## What is needed
Leave out the pictures and retype only the lines from the opening line to the line that holds "R = math.radians", both ends included.

## Information supplied
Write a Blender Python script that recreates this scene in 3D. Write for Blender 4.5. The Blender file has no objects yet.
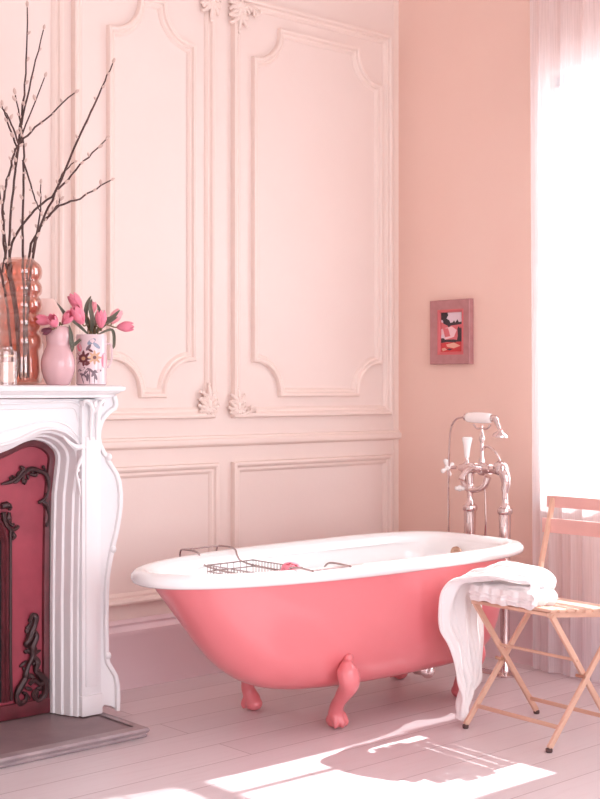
import bpy, bmesh, math, random
from mathutils import Vector, Matrix, Euler
from math import sin, cos, pi, sqrt
random.seed(7)
scene = bpy.context.scene
COL = scene.collection
R = math.radians

# ------------------------------------------------------------------ camera
# camera stands at the origin of the floor plan, 1.2 m up; x runs along the panelled wall, y into it
F, H, CX, CY = 1290.0, 1.2, 300.0, 389.0
FW, RT = (0.6654, 0.7465), (0.7465, -0.6654)
def at(px, py, X=None, Y=None, Z=None):
    """the real point on the plane x=X, y=Y or z=Z that a measured spot of the photograph shows"""
    a = (px - CX) / F
    d = (FW[0] + a * RT[0], FW[1] + a * RT[1], -(py - CY) / F)
    t = X / d[0] if X is not None else (Y / d[1] if Y is not None else (Z - H) / d[2])
    return Vector((d[0] * t, d[1] * t, H + d[2] * t))
cam = bpy.data.cameras.new('camera')
cam.sensor_fit = 'HORIZONTAL'; cam.sensor_width = 36; cam.lens = F / 600 * 36
cam.shift_y = -(399.5 - CY) / 600
cam.clip_start = 0.05
co = bpy.data.objects.new('camera', cam); COL.objects.link(co)
co.location = (0, 0, H); co.rotation_euler = (R(90), 0, math.atan2(-FW[0], FW[1]))
scene.camera = co
vs = scene.view_settings
vs.view_transform = 'Standard'; vs.look = 'None'; vs.gamma = 1; vs.use_curve_mapping = False
vs.exposure = EXPO = 0.04

# ------------------------------------------------------------------ materials
def lin(c):
    r = []
    for v in c:
        v /= 255.0
        r.append(v / 12.92 if v <= .04045 else ((v + .055) / 1.055) ** 2.4)
    return (*r, 1)
def mat(name, col, rough=.5, metal=0, coat=0, noise=None, bump=None, spec=None, sheen=0, emit=None):
    m = bpy.data.materials.new(name); m.use_nodes = True
    nt = m.node_tree; b = nt.nodes['Principled BSDF']
    b.inputs['Base Color'].default_value = lin(col)
    b.inputs['Roughness'].default_value = rough
    b.inputs['Metallic'].default_value = metal
    b.inputs['Coat Weight'].default_value = coat
    b.inputs['Sheen Weight'].default_value = sheen
    if spec is not None: b.inputs['Specular IOR Level'].default_value = spec
    tc = nt.nodes.new('ShaderNodeTexCoord')
    if noise:                       # (scale, colour2, contrast)
        n = nt.nodes.new('ShaderNodeTexNoise'); n.inputs['Scale'].default_value = noise[0]; n.inputs['Detail'].default_value = 5
        nt.links.new(tc.outputs['Object'], n.inputs['Vector'])
        mr = nt.nodes.new('ShaderNodeMapRange'); mr.inputs[1].default_value = .5 - noise[2]; mr.inputs[2].default_value = .5 + noise[2]
        nt.links.new(n.outputs['Fac'], mr.inputs[0])
        mx = nt.nodes.new('ShaderNodeMix'); mx.data_type = 'RGBA'
        mx.inputs[6].default_value = lin(col); mx.inputs[7].default_value = lin(noise[1])
        nt.links.new(mr.outputs[0], mx.inputs[0]); nt.links.new(mx.outputs[2], b.inputs['Base Color'])
    if bump:                        # (scale, strength, distance)
        n = nt.nodes.new('ShaderNodeTexNoise'); n.inputs['Scale'].default_value = bump[0]; n.inputs['Detail'].default_value = 4
        nt.links.new(tc.outputs['Object'], n.inputs['Vector'])
        bp = nt.nodes.new('ShaderNodeBump'); bp.inputs['Strength'].default_value = bump[1]; bp.inputs['Distance'].default_value = bump[2]
        nt.links.new(n.outputs['Fac'], bp.inputs['Height']); nt.links.new(bp.outputs[0], b.inputs['Normal'])
    return m
def floor_mat():
    m = mat('painted_boards', (206, 190, 190), .38)
    nt = m.node_tree; b = nt.nodes['Principled BSDF']; tc = nt.nodes['Texture Coordinate']
    br = nt.nodes.new('ShaderNodeTexBrick')
    br.offset = .37; br.inputs['Scale'].default_value = 1
    br.inputs['Brick Width'].default_value = 2.7; br.inputs['Row Height'].default_value = .172
    br.inputs['Mortar Size'].default_value = .0022; br.inputs['Mortar Smooth'].default_value = .3
    br.inputs['Color1'].default_value = lin((224, 214, 217)); br.inputs['Color2'].default_value = lin((215, 204, 207))
    br.inputs['Mortar'].default_value = lin((178, 162, 164))
    nt.links.new(tc.outputs['Object'], br.inputs['Vector'])
    mp = nt.nodes.new('ShaderNodeMapping'); mp.inputs['Scale'].default_value = (1.2, 14, 1)
    nt.links.new(tc.outputs['Object'], mp.inputs[0])
    n = nt.nodes.new('ShaderNodeTexNoise'); n.inputs['Scale'].default_value = 3; n.inputs['Detail'].default_value = 8; n.inputs['Roughness'].default_value = .65
    nt.links.new(mp.outputs[0], n.inputs['Vector'])
    mr = nt.nodes.new('ShaderNodeMapRange'); mr.inputs[1].default_value = .5; mr.inputs[2].default_value = .8; mr.inputs[4].default_value = .35
    nt.links.new(n.outputs['Fac'], mr.inputs[0])
    mx = nt.nodes.new('ShaderNodeMix'); mx.data_type = 'RGBA'; mx.inputs[7].default_value = lin((198, 178, 181))
    nt.links.new(mr.outputs[0], mx.inputs[0]); nt.links.new(br.outputs['Color'], mx.inputs[6]); nt.links.new(mx.outputs[2], b.inputs['Base Color'])
    bp = nt.nodes.new('ShaderNodeBump'); bp.inputs['Strength'].default_value = .5; bp.inputs['Distance'].default_value = .004; bp.invert = True
    nt.links.new(br.outputs['Fac'], bp.inputs['Height'])
    b2 = nt.nodes.new('ShaderNodeBump'); b2.inputs['Strength'].default_value = .15; b2.inputs['Distance'].default_value = .003
    nt.links.new(n.outputs['Fac'], b2.inputs['Height']); nt.links.new(bp.outputs[0], b2.inputs['Normal']); nt.links.new(b2.outputs[0], b.inputs['Normal'])
    return m
def thin_glass(name, tint, gloss=.08, rough=.02):
    m = bpy.data.materials.new(name); m.use_nodes = True; nt = m.node_tree
    nt.nodes.remove(nt.nodes['Principled BSDF']); out = nt.nodes['Material Output']
    t = nt.nodes.new('ShaderNodeBsdfTransparent'); t.inputs[0].default_value = lin(tint)
    g = nt.nodes.new('ShaderNodeBsdfGlossy'); g.inputs['Roughness'].default_value = rough
    lw = nt.nodes.new('ShaderNodeLayerWeight'); lw.inputs[0].default_value = .35
    ma = nt.nodes.new('ShaderNodeMath'); ma.operation = 'MULTIPLY_ADD'; ma.inputs[1].default_value = .6; ma.inputs[2].default_value = gloss
    nt.links.new(lw.outputs['Facing'], ma.inputs[0])
    mx = nt.nodes.new('ShaderNodeMixShader')
    nt.links.new(ma.outputs[0], mx.inputs[0]); nt.links.new(t.outputs[0], mx.inputs[1]); nt.links.new(g.outputs[0], mx.inputs[2])
    nt.links.new(mx.outputs[0], out.inputs[0]); return m
def sheer_mat(clear=.36):
    m = bpy.data.materials.new('sheer_voile'); m.use_nodes = True; nt = m.node_tree
    nt.nodes.remove(nt.nodes['Principled BSDF']); out = nt.nodes['Material Output']
    t = nt.nodes.new('ShaderNodeBsdfTransparent')
    d = nt.nodes.new('ShaderNodeBsdfDiffuse'); d.inputs[0].default_value = lin((238, 232, 234))
    tr = nt.nodes.new('ShaderNodeBsdfTranslucent'); tr.inputs[0].default_value = lin((238, 232, 234))
    a = nt.nodes.new('ShaderNodeMixShader'); a.inputs[0].default_value = .5
    nt.links.new(d.outputs[0], a.inputs[1]); nt.links.new(tr.outputs[0], a.inputs[2])
    tc = nt.nodes.new('ShaderNodeTexCoord'); mp = nt.nodes.new('ShaderNodeMapping'); mp.inputs['Scale'].default_value = (60, 60, 1.5)
    n = nt.nodes.new('ShaderNodeTexNoise'); n.inputs['Scale'].default_value = 4
    nt.links.new(tc.outputs['Object'], mp.inputs[0]); nt.links.new(mp.outputs[0], n.inputs['Vector'])
    mr = nt.nodes.new('ShaderNodeMapRange'); mr.inputs[1].default_value = .3; mr.inputs[2].default_value = .7
    mr.inputs[3].default_value = 1 - clear - .05; mr.inputs[4].default_value = 1 - clear + .05
    nt.links.new(n.outputs['Fac'], mr.inputs[0])
    mx = nt.nodes.new('ShaderNodeMixShader'); nt.links.new(mr.outputs[0], mx.inputs[0])
    nt.links.new(t.outputs[0], mx.inputs[1]); nt.links.new(a.outputs[0], mx.inputs[2])
    nt.links.new(mx.outputs[0], out.inputs[0]); return m

WALL = mat('pale_pink_plaster', (233, 216, 209), .55, noise=(2.2, (230, 211, 203), .25), bump=(60, .12, .002))
WALLR = mat('peach_pink_plaster', (238, 207, 194), .55, noise=(2.2, (235, 201, 187), .25), bump=(60, .12, .002))
WALLP = mat('off_white_plaster', (236, 228, 226), .6, bump=(60, .12, .002))
WALLM = mat('pale_pink_moulding', (234, 215, 206), .45)
CEIL = mat('white_ceiling', (240, 232, 228), .8)
BASEB = mat('white_skirting', (226, 203, 207), .4)
WHITE = mat('white_frame_paint', (240, 238, 236), .4)
FLOOR = floor_mat()
MANT = mat('white_painted_mantel', (238, 236, 237), .38, bump=(30, .06, .002))
HEARTH = mat('grey_stone_hearth', (150, 128, 130), .45, noise=(9, (132, 112, 116), .2), bump=(50, .15, .002))
HEDGE = mat('grey_stone_edge', (172, 156, 158), .4, noise=(12, (150, 134, 138), .2), bump=(40, .2, .003))
REDP = mat('dark_rose_enamel', (166, 66, 82), .42, noise=(9, (138, 50, 66), .22))
REDF = mat('maroon_frame', (112, 44, 54), .45, noise=(20, (84, 34, 40), .2))
IRON = mat('dark_iron_ornament', (62, 34, 36), .4, metal=.2, bump=(60, .3, .002))
GRDARK = mat('grate_dark', (30, 20, 22), .9)
TUBO = mat('pink_enamel', (228, 128, 134), .28, coat=.35, bump=(5, .05, .004))
TUBI = mat('white_enamel', (246, 246, 246), .16, coat=.5)
CHROME = mat('chrome', (224, 206, 204), .12, metal=1)
WIRE = mat('bright_wire', (186, 170, 168), .25, metal=.9)
CERAM = mat('white_porcelain', (246, 242, 240), .15, coat=.5)
BRASS = mat('aged_brass', (196, 160, 138), .28, metal=1)
CHAIR = mat('pale_peach_paint', (224, 184, 162), .45, noise=(14, (214, 172, 150), .2))
CHAIRB = mat('pale_pink_wood', (220, 172, 165), .5, noise=(8, (212, 162, 155), .2))
CAP = mat('dark_foot_cap', (92, 70, 68), .5)
TOWEL = mat('white_terry', (244, 240, 240), .95, bump=(420, .5, .003), sheen=.3)
BARK = mat('brown_bark', (92, 66, 62), .8, noise=(40, (66, 46, 44), .2))
BUD = mat('pale_catkin', (206, 180, 170), .8)
TULIP = mat('tulip_pink', (238, 152, 170), .45, noise=(30, (226, 116, 142), .25))
LEAF = mat('grey_green_leaf', (88, 92, 80), .5, noise=(20, (112, 108, 92), .2))
STEM = mat('olive_stem', (128, 104, 74), .55)
PLUM = mat('plum_bloom', (104, 42, 62), .5)
GOURD = mat('pink_pearl_glaze', (214, 174, 178), .18, coat=.5)
FLOW = mat('pale_pink_china', (228, 204, 208), .15, coat=.5)
PICF = mat('rose_frame', (184, 132, 132), .5, noise=(30, (172, 116, 118), .25), bump=(60, .2, .002))
PICI = mat('red_frame_lip', (206, 104, 108), .45)
PINKG = thin_glass('salmon_glass', (250, 218, 206), .09)
PALEG = thin_glass('pale_blush_glass', (250, 222, 214), .12)
CLEARG = thin_glass('clear_glass', (250, 244, 242), .10)
PANE = thin_glass('window_glass', (252, 253, 255), .03)
SHEER = sheer_mat()
def flat(name, c, rough=.6): return mat(name, c, rough)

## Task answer
Write a Blender Python script that recreates this scene in 3D. Write for Blender 4.5. The Blender file has no objects yet.
import bpy, bmesh, math, random
from mathutils import Vector, Matrix, Euler
from math import sin, cos, pi, sqrt
random.seed(7)
scene = bpy.context.scene
COL = scene.collection
R = math.radians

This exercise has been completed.